DATA SECTION -
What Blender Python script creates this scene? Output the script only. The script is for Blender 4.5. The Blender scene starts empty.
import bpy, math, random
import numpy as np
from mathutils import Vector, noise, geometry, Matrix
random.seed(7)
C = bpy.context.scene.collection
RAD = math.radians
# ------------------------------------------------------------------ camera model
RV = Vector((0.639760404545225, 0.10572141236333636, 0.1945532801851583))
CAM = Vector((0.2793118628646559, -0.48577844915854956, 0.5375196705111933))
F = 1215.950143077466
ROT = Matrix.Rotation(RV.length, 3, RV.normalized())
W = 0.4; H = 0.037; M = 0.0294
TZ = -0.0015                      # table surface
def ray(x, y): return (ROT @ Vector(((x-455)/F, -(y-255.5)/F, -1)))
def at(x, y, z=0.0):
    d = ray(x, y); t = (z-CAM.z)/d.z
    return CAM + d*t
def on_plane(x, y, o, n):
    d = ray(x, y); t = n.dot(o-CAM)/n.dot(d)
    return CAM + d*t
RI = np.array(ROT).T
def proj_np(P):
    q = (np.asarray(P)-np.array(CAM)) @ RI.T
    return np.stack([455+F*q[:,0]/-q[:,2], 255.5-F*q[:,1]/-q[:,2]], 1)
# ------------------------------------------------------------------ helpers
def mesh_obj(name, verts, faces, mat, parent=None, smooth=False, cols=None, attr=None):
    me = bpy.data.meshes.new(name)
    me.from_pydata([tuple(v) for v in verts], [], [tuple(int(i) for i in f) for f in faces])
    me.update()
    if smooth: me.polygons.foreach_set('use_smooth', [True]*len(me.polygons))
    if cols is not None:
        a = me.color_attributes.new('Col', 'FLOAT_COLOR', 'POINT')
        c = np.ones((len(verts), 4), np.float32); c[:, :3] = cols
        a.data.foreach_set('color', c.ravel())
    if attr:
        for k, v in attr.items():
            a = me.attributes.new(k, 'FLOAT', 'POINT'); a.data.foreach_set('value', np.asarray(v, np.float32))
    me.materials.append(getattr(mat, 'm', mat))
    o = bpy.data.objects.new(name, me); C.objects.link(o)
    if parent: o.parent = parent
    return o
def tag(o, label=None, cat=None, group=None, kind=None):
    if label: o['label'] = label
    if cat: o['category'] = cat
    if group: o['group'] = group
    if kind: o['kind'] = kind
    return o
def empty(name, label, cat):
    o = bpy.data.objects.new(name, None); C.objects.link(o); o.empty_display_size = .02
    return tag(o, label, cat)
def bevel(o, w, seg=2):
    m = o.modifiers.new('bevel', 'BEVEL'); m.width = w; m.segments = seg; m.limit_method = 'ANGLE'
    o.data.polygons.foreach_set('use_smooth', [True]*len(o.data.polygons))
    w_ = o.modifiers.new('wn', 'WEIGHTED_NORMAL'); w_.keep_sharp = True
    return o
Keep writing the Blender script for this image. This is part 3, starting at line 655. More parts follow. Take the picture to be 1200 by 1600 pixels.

WHAT IS BEING ASKED -
Output the full listing exactly as it stands.

SOLUTION FOR THIS PROBLEM -
What Blender Python script creates this scene? Output the script only. The script is for Blender 4.5. The Blender scene starts empty.
import bpy, math, random
import numpy as np
from mathutils import Vector, noise, geometry, Matrix
random.seed(7)
C = bpy.context.scene.collection
RAD = math.radians
# ------------------------------------------------------------------ camera model
RV = Vector((0.639760404545225, 0.10572141236333636, 0.1945532801851583))
CAM = Vector((0.2793118628646559, -0.48577844915854956, 0.5375196705111933))
F = 1215.950143077466
ROT = Matrix.Rotation(RV.length, 3, RV.normalized())
W = 0.4; H = 0.037; M = 0.0294
TZ = -0.0015                      # table surface
def ray(x, y): return (ROT @ Vector(((x-455)/F, -(y-255.5)/F, -1)))
def at(x, y, z=0.0):
    d = ray(x, y); t = (z-CAM.z)/d.z
    return CAM + d*t
def on_plane(x, y, o, n):
    d = ray(x, y); t = n.dot(o-CAM)/n.dot(d)
    return CAM + d*t
RI = np.array(ROT).T
def proj_np(P):
    q = (np.asarray(P)-np.array(CAM)) @ RI.T
    return np.stack([455+F*q[:,0]/-q[:,2], 255.5-F*q[:,1]/-q[:,2]], 1)
# ------------------------------------------------------------------ helpers
def mesh_obj(name, verts, faces, mat, parent=None, smooth=False, cols=None, attr=None):
    me = bpy.data.meshes.new(name)
    me.from_pydata([tuple(v) for v in verts], [], [tuple(int(i) for i in f) for f in faces])
    me.update()
    if smooth: me.polygons.foreach_set('use_smooth', [True]*len(me.polygons))
    if cols is not None:
        a = me.color_attributes.new('Col', 'FLOAT_COLOR', 'POINT')
        c = np.ones((len(verts), 4), np.float32); c[:, :3] = cols
        a.data.foreach_set('color', c.ravel())
    if attr:
        for k, v in attr.items():
            a = me.attributes.new(k, 'FLOAT', 'POINT'); a.data.foreach_set('value', np.asarray(v, np.float32))
    me.materials.append(getattr(mat, 'm', mat))
    o = bpy.data.objects.new(name, me); C.objects.link(o)
    if parent: o.parent = parent
    return o
def tag(o, label=None, cat=None, group=None, kind=None):
    if label: o['label'] = label
    if cat: o['category'] = cat
    if group: o['group'] = group
    if kind: o['kind'] = kind
    return o
def empty(name, label, cat):
    o = bpy.data.objects.new(name, None); C.objects.link(o); o.empty_display_size = .02
    return tag(o, label, cat)
def bevel(o, w, seg=2):
    m = o.modifiers.new('bevel', 'BEVEL'); m.width = w; m.segments = seg; m.limit_method = 'ANGLE'
    o.data.polygons.foreach_set('use_smooth', [True]*len(o.data.polygons))
    w_ = o.modifiers.new('wn', 'WEIGHTED_NORMAL'); w_.keep_sharp = True
    return o
Keep writing the Blender script for this image. This is part 3, starting at line 655. More parts follow. Take the picture to be 1200 by 1600 pixels.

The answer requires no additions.